* begin Dataset extract *
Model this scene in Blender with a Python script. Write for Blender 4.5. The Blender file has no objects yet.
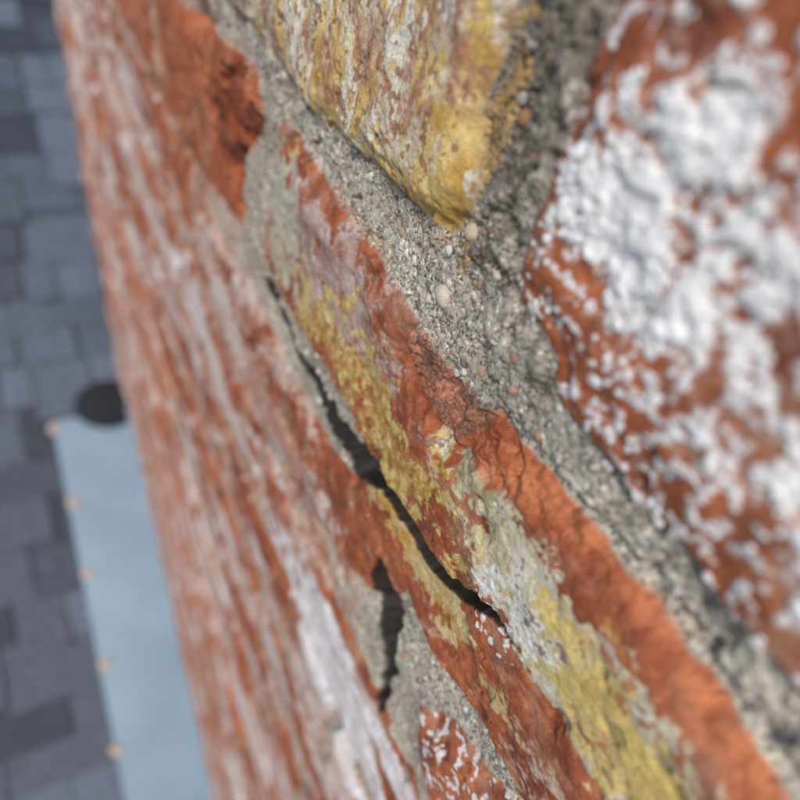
import bpy, math, random
import numpy as np
from mathutils import Matrix, Vector
random.seed(4); rng=np.random.default_rng(7)
S=0.075                      # metres per wall unit (one brick height is about 0.85 unit)
CAMZ=9.4
F=np.float32
sc=bpy.context.scene
def link(o,p=None):
    sc.collection.objects.link(o)
    if p: o.parent=p
    return o
# ------------------------------------------------------------ noise
TAB=[rng.random((256,256)).astype(F)*2-1 for _ in range(6)]
def vn(x,y,k):
    T=TAB[k%6]; x=x+k*17.31; y=y+k*9.77
    xf=np.floor(x); yf=np.floor(y)
    fx=(x-xf).astype(F); fy=(y-yf).astype(F)
    xi=xf.astype(np.int32)&255; yi=yf.astype(np.int32)&255
    x1=(xi+1)&255; y1=(yi+1)&255
    fx=fx*fx*(3-2*fx); fy=fy*fy*(3-2*fy)
    a=T[yi,xi]; b=T[yi,x1]; c=T[y1,xi]; d=T[y1,x1]
    a=a+(b-a)*fx; c=c+(d-c)*fx
    return a+(c-a)*fy
def fb(x,y,o=4,k=0,g=.5):
    s=0;A=1.;n=0
    for i in range(o):
        s=s+A*vn(x,y,k+i); n+=A; A*=g
        x,y=(x*1.6+y*1.2),(y*1.6-x*1.2)
    return s/n*1.5
def sst(a,b,x):
    t=np.clip((x-a)/(b-a),0,1); return t*t*(3-2*t)
def polysd(P,U,V):
    n=len(P); d2=np.full(U.shape,1e9,F); ins=np.zeros(U.shape,bool)
    for i in range(n):
        ax,ay=P[i]; bx,by=P[(i+1)%n]
        ex,ey=bx-ax,by-ay
        wx=U-F(ax); wy=V-F(ay)
        t=np.clip((wx*F(ex)+wy*F(ey))/F(ex*ex+ey*ey+1e-9),0,1)
        dx=wx-F(ex)*t; dy=wy-F(ey)*t
        d2=np.minimum(d2,dx*dx+dy*dy)
        if ay!=by:
            c=((V>=min(ay,by))&(V<max(ay,by)))&(U<F(ax)+(V-F(ay))*F(ex/ey))
            ins^=c
    d=np.sqrt(d2); return np.where(ins,d,-d)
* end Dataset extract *
• Problem statement:
Without the images, write out each line of the data verbatim.

• The completed task:
Model this scene in Blender with a Python script. Write for Blender 4.5. The Blender file has no objects yet.
import bpy, math, random
import numpy as np
from mathutils import Matrix, Vector
random.seed(4); rng=np.random.default_rng(7)
S=0.075                      # metres per wall unit (one brick height is about 0.85 unit)
CAMZ=9.4
F=np.float32
sc=bpy.context.scene
def link(o,p=None):
    sc.collection.objects.link(o)
    if p: o.parent=p
    return o
# ------------------------------------------------------------ noise
TAB=[rng.random((256,256)).astype(F)*2-1 for _ in range(6)]
def vn(x,y,k):
    T=TAB[k%6]; x=x+k*17.31; y=y+k*9.77
    xf=np.floor(x); yf=np.floor(y)
    fx=(x-xf).astype(F); fy=(y-yf).astype(F)
    xi=xf.astype(np.int32)&255; yi=yf.astype(np.int32)&255
    x1=(xi+1)&255; y1=(yi+1)&255
    fx=fx*fx*(3-2*fx); fy=fy*fy*(3-2*fy)
    a=T[yi,xi]; b=T[yi,x1]; c=T[y1,xi]; d=T[y1,x1]
    a=a+(b-a)*fx; c=c+(d-c)*fx
    return a+(c-a)*fy
def fb(x,y,o=4,k=0,g=.5):
    s=0;A=1.;n=0
    for i in range(o):
        s=s+A*vn(x,y,k+i); n+=A; A*=g
        x,y=(x*1.6+y*1.2),(y*1.6-x*1.2)
    return s/n*1.5
def sst(a,b,x):
    t=np.clip((x-a)/(b-a),0,1); return t*t*(3-2*t)
def polysd(P,U,V):
    n=len(P); d2=np.full(U.shape,1e9,F); ins=np.zeros(U.shape,bool)
    for i in range(n):
        ax,ay=P[i]; bx,by=P[(i+1)%n]
        ex,ey=bx-ax,by-ay
        wx=U-F(ax); wy=V-F(ay)
        t=np.clip((wx*F(ex)+wy*F(ey))/F(ex*ex+ey*ey+1e-9),0,1)
        dx=wx-F(ex)*t; dy=wy-F(ey)*t
        d2=np.minimum(d2,dx*dx+dy*dy)
        if ay!=by:
            c=((V>=min(ay,by))&(V<max(ay,by)))&(U<F(ax)+(V-F(ay))*F(ex/ey))
            ins^=c
    d=np.sqrt(d2); return np.where(ins,d,-d)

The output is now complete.